Zhang is also one of seven contenders for the BFC/Vogue Fashion Fund, which will be revealed April 4, and last year was in the running to become artistic director of Lanvin, a job that eventually went to Bouchra Jarrar.
Delphine Arnault spotted him while he was still at Central Saint Martins and hired him to work on leather goods and couture at Dior in Paris. He was shortlisted for the LVMH Prize in 2015.
Despite growing up in a Chinese fashion vacuum — “Even the school uniforms were ugly, colored bomber-style jackets and tracksuit bottoms,” he lamented — Zhang always felt that clothes were powerful, and a means of forging an identity.
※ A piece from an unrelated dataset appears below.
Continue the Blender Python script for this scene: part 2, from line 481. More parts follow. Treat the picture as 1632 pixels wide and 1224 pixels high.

After New Zealand, he moved to London “with a plan in mind,” to create a lifestyle label that catered to everyday life, one that would fuse Chinese culture and manufacturing with a Western aesthetic. The result has been a steadily growing wardrobe of romantic, whimsical pieces — with practical flourishes — all of which are made in China.
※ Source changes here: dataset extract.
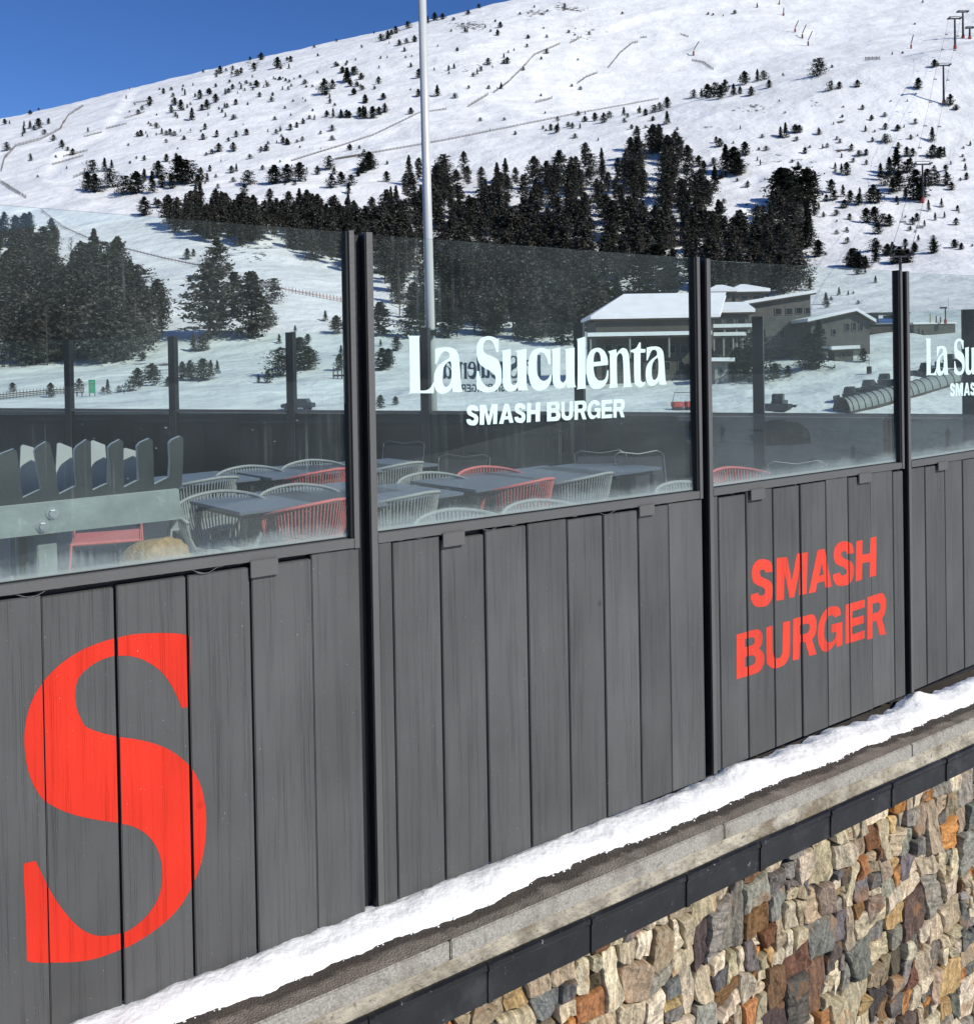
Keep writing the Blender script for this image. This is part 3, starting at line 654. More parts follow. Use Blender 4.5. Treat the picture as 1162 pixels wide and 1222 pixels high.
for i in range(NS + 1):
    s = SL + (SR - SL) * i / NS; dw = .016 + .024 * (1 + noise.noise(Vector((s * 1.7, 11, 0)))) + .012 * noise.noise(Vector((s * 8, 21, 0)))
    for j in range(NW + 1):
        w_ = -.2 + (wl - .0115 + .2) * j / NW; vs.append(tuple(FW(s, LZ(s) + .0012 * noise.noise(Vector((s * 60, w_ * 60, 0))), w_))); wet.append(1 - min(1, max(0, (w_ - snow_edge(s) - dw + .006 * noise.noise(Vector((s * 50, w_ * 50, 7)))) / .008)))
for i in range(NS):
    for j in range(NW): a = i * (NW + 1) + j; fs.append((a, a + NW + 1, a + NW + 2, a + 1))
me = bpy.data.meshes.new('ledge_top'); L = np.array(wall.location); me.from_pydata([tuple(np.array(v) - L) for v in vs], [], fs)
a_ = me.attributes.new('wet', 'FLOAT', 'POINT'); a_.data.foreach_set('value', wet); me.materials.append(MT['ledge']); link('ledge_top', me, wall)
_n = MT['ledge'].node_tree.nodes; _l = MT['ledge'].node_tree.links; _p = _n['Principled BSDF']; _a = _n.new('ShaderNodeAttribute'); _a.attribute_name = 'wet'
_m = _n.new('ShaderNodeMix'); _m.data_type = 'RGBA'; _m.blend_type = 'MULTIPLY'; _m.inputs[7].default_value = (.30, .28, .26, 1); _src = _p.inputs['Base Color'].links[0].from_socket
_l.new(_a.outputs['Fac'], _m.inputs[0]); _l.new(_src, _m.inputs[6]); _l.new(_m.outputs[2], _p.inputs['Base Color'])
s = SL
while s < SR:                                                  # granite kerb stones
    ln = 1.18 + R_.uniform(-.1, .1); e = min(SR, s + ln)
    kb = MB(); kb.hexa([FW(q, z, w_) for q in (s + .002, e - .002) for w_ in (wl - .011, wl + R_.uniform(-.001, .001)) for z in (G0(q), LZ(q) + .003)])
    kb.build('granite_edge', 'granite', wall, bevel=.004); s = e
strip('concrete_beam', 'concrete', SL, SR, -.20, wl - .012, lambda s: GT(s) - .05, lambda s: G0(s) - .001, 60, wall, rough=.006)

# stones
WS = .215
rs = random.Random(21)
pts = []
sz = 0
x = -1.3
cell = .135
zmin, zmaxf = -2.55, lambda s: GB(s) + .03
s = -1.6
while s < 9.6:
    z = -2.6
    while z < 1.2:
        if z < zmaxf(s) + .1 and rs.random() > .16:
            pts.append((s + rs.uniform(-.5, .5) * cell, z + rs.uniform(-.5, .5) * cell))
            if rs.random() < .22: pts.append((s + rs.uniform(-.5, .5) * cell, z + rs.uniform(-.5, .5) * cell))
        z += cell * 1.12
    s += cell * .92
pal = [((.45,.375,.245),.23),((.60,.51,.36),.12),((.25,.23,.185),.16),((.15,.143,.13),.13),((.33,.255,.165),.12),((.17,.088,.045),.07),((.44,.20,.065),.06),((.085,.065,.048),.05),((.50,.34,.15),.06)]
def pick():
    r = rs.random(); a = 0
    for c, p in pal:
        a += p
        if r < a: return c
    return pal[0][0]
sv, sf, scol, sgr = [], [], [], []
def cut(poly, px, pz, nx, nz, sgn, off):
    out = []
    for a in range(len(poly)):
        p, q = poly[a - 1], poly[a]
        dp = sgn * ((p[0] - px) * nx + (p[1] - pz) * nz) + off; dq = sgn * ((q[0] - px) * nx + (q[1] - pz) * nz) + off
        if (dp < 0) != (dq < 0):
            t = dp / (dp - dq); out.append((p[0] + (q[0] - p[0]) * t, p[1] + (q[1] - p[1]) * t))
        if dq < 0: out.append(q)
    return out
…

Elizabeth Saltzman, the consultant and stylist, got to know Zhang after he scooped the Dorchester Fashion Prize in 2013, and has since turned Paltrow, Uma Thurman and Coco König on to his sartorial charms. Saltzman said she’s drawn to the “multiculturalism and whimsy,” of the collections, “which are done with a couture hand. His pieces are unique.”
Among his pre-fall creations are a blush pink Neoprene trouser-and-top combo, embellished at the hips and on the collar with little hands holding pearls. “The Neoprene is wrinkle-free,” said the designer, who also created flowing — and machine-washable — dresses with bell sleeves and contrast lace inserts.
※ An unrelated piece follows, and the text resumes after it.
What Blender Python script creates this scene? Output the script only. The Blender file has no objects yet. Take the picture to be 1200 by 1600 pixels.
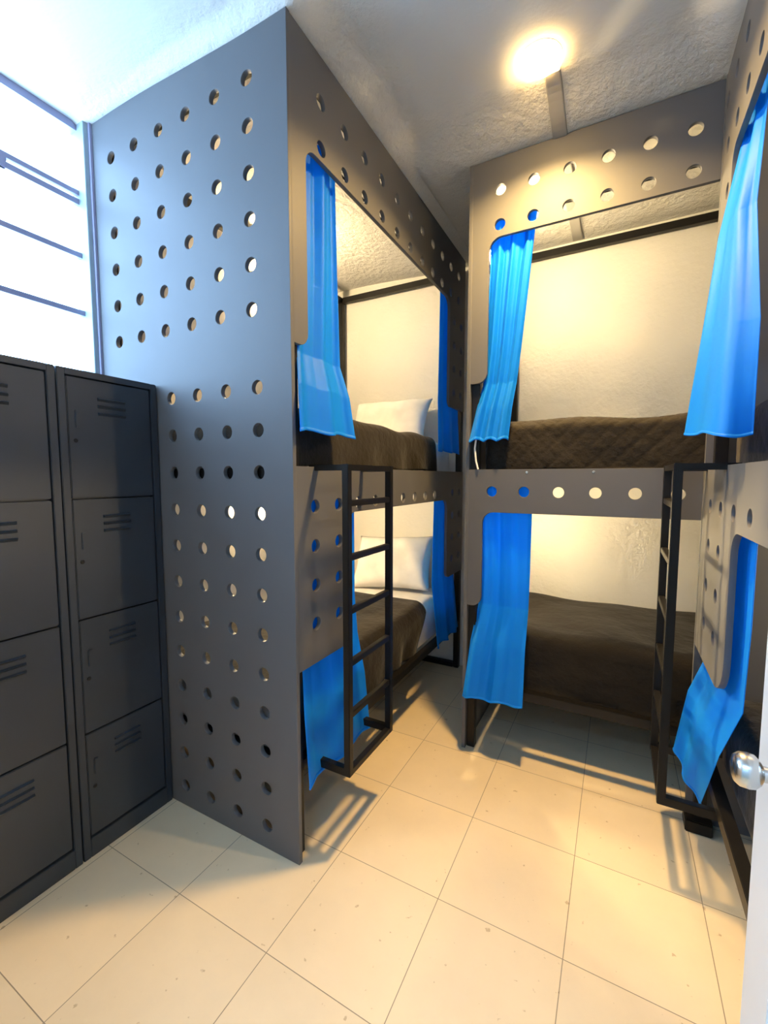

Zhang, who zooms between London and China once a month, said his aim is to conjure romance but also to cater to everyday needs. He said he’s designing for customers who, like him, live much of their lives out
of a suitcase.
Flashes of Zhang’s Chinese heritage come via a black lace dress with a sensual female silhouette, detailed with pearls large and small. The image is based on the 20th-century Chinese artist Pan Yuliang, known for her Western-style paintings and controversial images of
nude women.
The Chinese watercolor artist Qi Baishi, meanwhile, was the inspiration behind Zhang’s long, double-layer organza skirts covered in a blurred flower print. Zhang said those themes will continue into his fall
runway collection.
There is much more on the agenda. Zhang wants to expand the collection, hire more people, expand the studio space and launch e-commerce. He also wants fellow Chinese creatives to play a bigger role in his collections. His aim is to work closer with the local artists and artisans on the collections, and to “connect East with West and find different ways of telling stories.”
This time, he should have no trouble finding the words.